More pension savers expect to be 65+ before retiring
Pension savers are more likely to have a pension than 10 years ago but more are expecting to retire later than their parents’ generation.
According to a study by the Institute of Fiscal Studies people are now much more likely than previously to be planning for a retirement age that is above age 65.
Of those expressing an expectation, 1 in 5 people aged 40–54 in 2016 to 2018 (21% of men and 20% of women) reported expecting to retire at age 67.
This compares with less than 1% of men and women surveyed a decade earlier.
The IFS says the increases in expected retirement ages are likely to be in large part a response to increases in the state pension age, which was 67 for those aged 40–54 in 2016 -18 but 65 or 66 for those aged 40 - 54 a decade earlier.
Despite men and women in this age group now having the same state pension age, women on average still expect to retire earlier, by almost 1 year (at age 64.2 compared with 65 for men).
The average age at which men and women aged 40 - 54 expect to retire increased substantially between 2006 and 2017, says the IFS, by 2.1 years (from 62.9 to 65) for men and 2.4 years (from 61.7 to 64.2) for women.
The IFS also found that confidence in the adequacy of retirement incomes has increased.
The proportion of individuals confident that their income in retirement will provide the standard of living they hope for – although still low at only just over half – increased by 11 percentage points over the decade to 2017 (from 42% in 2008 to 53% in 2017).
The IFS found a sharp increase in the proportion of private sector employees expecting to receive a private pension in retirement, from 63% in 2013 to 73% in 2017, thanks mainly to auto-enrolment.

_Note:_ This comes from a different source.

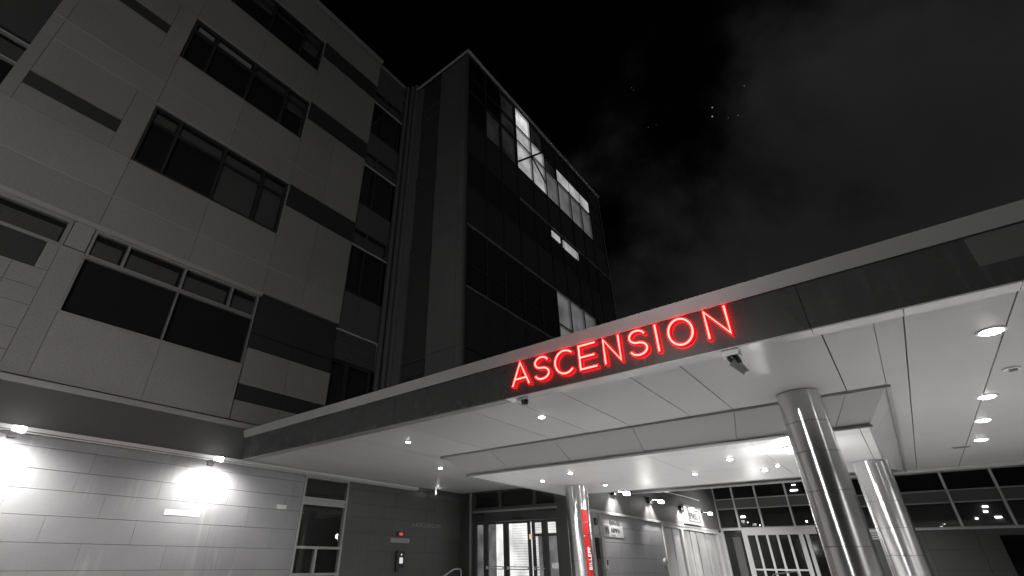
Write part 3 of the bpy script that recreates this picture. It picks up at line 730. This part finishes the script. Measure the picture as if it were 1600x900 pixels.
# drum lamp added behind the nearest column to brighten the ceiling
t = thing('ceiling_glow_drum', (9.95, 1.15, 3.31), 'added drum lamp brightening the ceiling behind the nearest column', 'ceiling light')
MB().cyl((9.95, 1.15, 3.29), (9.95, 1.15, 3.31), .13, 32).build('added_mount', M['frame_lt'], t)
MB().cyl((9.95, 1.15, 3.22), (9.95, 1.15, 3.29), .10, 32, r2=.12).build('added_diffuser', M['lamp_s'], t)
add_point('ceiling_glow_light', (9.95, 1.15, 3.13), 50, .06)
for y in (5.4, 2.6): add_point('tray_fill', (14.3, y, 2.5), 20, .12)  # fill points added without fixtures to brighten the tray

# smoke detector, vents in the soffit
def disc_thing(name, x, y, z, r, lab, cat):
    t = thing(name, (x, y, z), lab, cat)
    MB().cyl((x, y, z - .02), (x, y, z), r, 28).build('base', M['white'], t)
    MB().cyl((x, y, z - .045), (x, y, z - .02), r * .45, 28, r2=r * .6).build('sensor_head', M['letter'], t)
disc_thing('smoke_detector', 8.78, -1.61, 3.75, .09, 'small round detector on the soffit right of the downlight row', 'detector')
disc_thing('smoke_detector', 11.91, 5.6, 3.31, .075, 'small pale round detector on the tray above the red striped column', 'detector')
t = thing('ceiling_vent', (14.6, -1.3, 3.75), 'small slotted vent in the soffit beyond the right downlight row', 'vent')
p = MB(); p.box(14.50, 14.62, -1.5, -1.2, 3.735, 3.748); p.build('frame', M['frame'], t)
p = MB()
for i in range(2): p.box(14.52 + i * .045, 14.55 + i * .045, -1.47, -1.23, 3.728, 3.734)
p.build('slats', M['black'], t)

# wall lamps on the left stone wall
def wall_lamp(x, lab):
    t = thing('wall_lamp', (x, 12.4, 3.6), lab, 'wall lamp', 'wall lamps under the ledge of the stone wall')
    MB().box(x - .06, x + .06, 12.33, 12.40, 3.52, 3.64).build('bracket', M['dkmetal'], t)
    MB().cyl((x, 12.34, 3.60), (x - .0, 12.06, 3.62), .022, 10).build('arm', M['dkmetal'], t)
    MB().cyl((x - .10, 12.02, 3.545), (x - .10, 12.02, 3.565), .16, 32, r2=.13).build('shade', M['dkmetal'], t)
    MB().cyl((x + .02, 12.02, 3.58), (x + .02, 12.02, 3.67), .10, 24).build('bulb', M['lamp_s'], t)
    return t
wl = wall_lamp(5.15, 'glaring wall lamp with dark disc shade under the ledge, beside the canopy corner')
copy_tree(wl, (1.47, 12.4, 3.6), 'glaring wall lamp under the ledge at the far left of the stone wall')
for x, pw in ((5.17, 250), (1.1, 560)):
    add_spot('wall_lamp_beam', (x, 11.84, 3.50), pw, 176, .8, .08, (0, .16, -1))
# lamps over the side wall by the doors
def arm_lamp(x, lab):
    t = thing('arm_lamp', (x, 7.3, 3.6), lab, 'wall lamp', 'arm lamps over the side entrance wall')
    MB().box(x - .12, x + .12, 7.18, 7.30, 3.52, 3.70).build('housing', M['black'], t)
    MB().cyl((x, 7.2, 3.62), (x + .1, 6.86, 3.60), .02, 8).build('arm', M['dkmetal'], t)
    MB().box(x + .02, x + .24, 6.78, 6.92, 3.51, 3.61).build('lens', M['lamp_s'], t)
    return t
al = arm_lamp(16.1, 'arm lamp above the wall sign, nearest the red striped column')
copy_tree(al, (19.15, 7.3, 3.6), 'arm lamp in the middle, above the edge of the bright doors')
copy_tree(al, (22.6, 7.3, 3.6), 'arm lamp at the left edge of the box sign over the doors')
copy_tree(al, (25.2, 7.3, 3.6), 'arm lamp farthest from the column, right of the box sign')
for x, pw in ((16.1, 420), (19.2, 420), (22.5, 330), (25.3, 240)):
    add_spot('arm_lamp_beam', (x, 7.02, 3.70), pw, 100, .8, .05, (0, .22, -1))
    add_point('arm_lamp_glow', (x + .15, 6.6, 3.5), 5, .05)
add_spot('door_fill', (24.0, 3.2, 4.8), 1700, 110, .9, .1, (.25, .8, -1)); add_spot('door_fill', (23.5, 2.0, 5.0), 700, 110, .8, .1, (.4, .0, -1))  # fill spots added without fixtures to brighten the far doors and frames

# ------------------------------------------------------------------ things on the walls
t = thing('box_sign', (23.9, 7.3, 3.04), 'white box sign with dark framed lettering over the bright doors', 'sign')
MB().box(22.75, 25.0, 7.16, 7.3, 3.04, 3.70).build('sign_box', M['white'], t)
MB().box(22.7, 25.05, 7.12, 7.3, 3.71, 3.76).build('cap', M['frame'], t)
p = MB(); 
for a in ((23.2, 24.7, 3.58, 3.61), (23.2, 24.7, 3.14, 3.17), (23.2, 23.28, 3.17, 3.58), (24.62, 24.7, 3.17, 3.58)): p.box(a[0], a[1], 7.15, 7.16, a[2], a[3])
p.build('border', M['letter_dk'], t)
text_mesh('PNSS', .36, (23.32, 7.152, 3.24), FY, M['letter_dk'], 'lettering', t, .004, 1., sx=1.25)

t = thing('wall_sign', (15.8, 7.3, 2.3), 'pale wall sign with dark letters and a small picture, under the nearest arm lamp', 'sign')
MB().box(15.18, 16.55, 7.288, 7.3, 2.27, 2.62).build('plate', M['trim_lt'], t)
text_mesh('DINVER', .22, (15.62, 7.287, 2.60), FY, M['letter_dk'], 'lettering', t, .004, sx=.95)
text_mesh('AIIMMA', .20, (15.66, 7.284, 2.40), FY, M['letter_dk'], 'lettering', t, .004, sx=.95)
text_mesh('ooooo', .09, (15.66, 7.284, 2.30), FY, M['letter'], 'small_lettering', t, .003, 1.3)
p = MB(); p.box(15.22, 15.50, 7.276, 7.287, 2.33, 2.58); p.build('picture', M['letter'], t)
p = MB(); p.box(15.27, 15.36, 7.270, 7.276, 2.40, 2.53); p.box(15.36, 15.46, 7.270, 7.276, 2.46, 2.53); p.box(15.42, 15.46, 7.270, 7.276, 2.37, 2.46); p.build('picture_mark', M['letter_dk'], t)

t = thing('keypad', (14.95, 7.25, 1.4), 'small pale keypad box on the post beside the dark sidelight', 'keypad')
MB().box(14.86, 15.06, 7.2, 7.27, 1.40, 1.68).build('case', M['frame_lt'], t); MB().box(14.93, 15.02, 7.19, 7.2, 1.50, 1.64).build('screen', M['black'], t)
t = thing('horn_speaker', (14.65, 7.2, 2.6), 'small grey horn speaker high on the sidelight by the red striped column', 'speaker')
MB().cyl((14.65, 7.28, 2.66), (14.65, 7.14, 2.64), .04, 20, r2=.10).build('horn', M['letter'], t); MB().box(14.6, 14.7, 7.26, 7.32, 2.55, 2.75).build('bracket', M['dkmetal'], t)
t = thing('door_bell', (19.85, 7.3, 1.58), 'round pale door bell on the stone beside the bright doors', 'bell')
MB().cyl((19.85, 7.3, 1.6), (19.85, 7.22, 1.6), .13, 28).build('housing', M['frame_lt'], t); MB().cyl((19.85, 7.22, 1.6), (19.85, 7.19, 1.6), .05, 20).build('button', M['letter'], t)

# left wall furniture
t = thing('wall_letters', (12.6, 12.4, 2.55), 'row of faint grey metal letters on the dark wall left of the doors', 'sign')
text_mesh('ANCIIIUDIINGRIIII', .19, (11.86, 12.385, 2.545), FY, M['letter'], 'lettering', t, .012, .95, sx=.98)
t = thing('number_display', (11.43, 12.4, 2.3), 'tiny black display with red digits 183 above the grey plaque', 'display')
MB().box(11.28, 11.60, 12.36, 12.4, 2.24, 2.37).build('case', M['black'], t)
text_mesh('183', .115, (11.335, 12.355, 2.265), FY, M['led'], 'digits', t, .002, 1.1)
t = thing('wall_plaque', (11.43, 12.4, 2.1), 'blank grey plaque under the red digits on the dark wall', 'plaque')
MB().box(11.04, 11.82, 12.375, 12.4, 2.06, 2.19).build('plate', M['letter'], t); p = MB()
for x in (11.09, 11.77): p.cyl((x, 12.375, 2.125), (x, 12.37, 2.125), .012, 10)
p.build('screw', M['frame_lt'], t)
t = thing('intercom', (11.45, 12.4, 1.3), 'black wall intercom with bright screen and call light below the plaque', 'intercom')
MB().box(11.29, 11.60, 12.32, 12.4, 1.38, 1.84).build('case', M['black'], t); MB().box(11.40, 11.54, 12.314, 12.32, 1.50, 1.66).build('screen', M['screen'], t)
MB().cyl((11.47, 12.32, 1.74), (11.47, 12.31, 1.74), .025, 14).build('call_light', M['screen'], t); MB().box(11.30, 11.42, 12.34, 12.4, 1.28, 1.38).build('hook', M['black'], t)
t = thing('pendant_lamp', (12.95, 12.1, 3.74), 'short cylindrical pendant lamp hanging at the back edge of the soffit', 'ceiling light')
MB().cyl((12.62, 12.08, 3.54), (12.62, 12.08, 3.75), .035, 16).build('shade', M['frame_lt'], t); MB().cyl((12.62, 12.08, 3.532), (12.62, 12.08, 3.54), .03, 16).build('lens', M['screen'], t)
add_point('pendant_lamp_light', (12.62, 11.98, 3.62), 1.0, .02)
def plate(x0, x1, z0, z1, lab):  # bright rectangle on the stone, given the shape of a white plate
    t = thing('bright_rectangle', ((x0 + x1) / 2, 12.4, z0), lab, 'plate')
    MB().box(x0, x1, 12.392, 12.4, z0, z1).build('face', M['white'], t); p = MB()
    for x in (x0 + .03, x1 - .03): p.cyl((x, 12.392, (z0 + z1) / 2), (x, 12.388, (z0 + z1) / 2), .01, 8)
    p.build('screw', M['frame_lt'], t)
plate(4.46, 5.22, 2.405, 2.52, 'long bright rectangle on the stone wall, built as a white plate, in the pool of the lamp')
plate(7.07, 7.35, 2.72, 2.82, 'small bright rectangle on the stone wall, built as a pale plate, left of the narrow window')

# handrails
def rail(pts, lab, r=.022):
    t = thing('handrail', pts[0], lab, 'handrail')
    MB().tube(pts, r, 10).build('rail', M['frame_lt'], t); p = MB()
    for q in (pts[0], pts[-1]): p.cyl((q[0], q[1], 0.02), (q[0], q[1], .05), .05, 16)
    p.build('base_plate', M['frame_lt'], t)
rail([(12.2, 11.9, .02), (12.2, 11.9, .80), (12.27, 11.9, .86), (13.4, 11.9, 1.33), (13.5, 11.9, 1.35), (13.75, 11.9, 1.35), (13.8, 11.9, 1.30), (13.8, 11.9, .02)], 'thin pale handrail rising towards the entrance doors by the dark wall')
rail([(20, 3.9, .02), (20, 3.9, 1.24), (20, 3.86, 1.27), (20.3, 3.3, 1.36), (20.3, 3.22, 1.33), (20.3, 3.2, .02)], 'pale handrail in front of the glazed entrance doors')
rail([(16, 1.85, .02), (16, 1.85, 1.2), (16, 1.78, 1.3), (16, 1.45, 1.45), (16, 1.40, 1.40), (16, 1.40, .02)], 'pale handrail between the two right steel columns')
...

Only around half of individuals report that they understand enough about pensions to make decisions about saving for retirement. The IFS says this low level of self-reported understanding has been persistent over the last decade, despite pension reforms and consequent discussion of pensions in the media.
The retirement expectations are among the key findings of two new reports published by the IFS and funded by the IFS Retirement Saving Consortium and the Economic and Social Research Council. The think tank used data from the ONS’s comprehensive Wealth and Assets Survey( WAS), a survey of 20,000 households carried out every two years since 2008.
Rowena Crawford, an associate director at IFS and an author of the report, said: “The last decade has seen a striking increase in the ages that those aged 40 to 54 expect to retire at.”
Nathan Long, senior analyst at Hargreaves Lansdown, said: “Evidence shows people in their 40s and 50s making more precise predictions of when they’ll retire, suggesting a greater awareness than in the past. Boosting understanding needs to be the next step on the country’s retirement revolution.”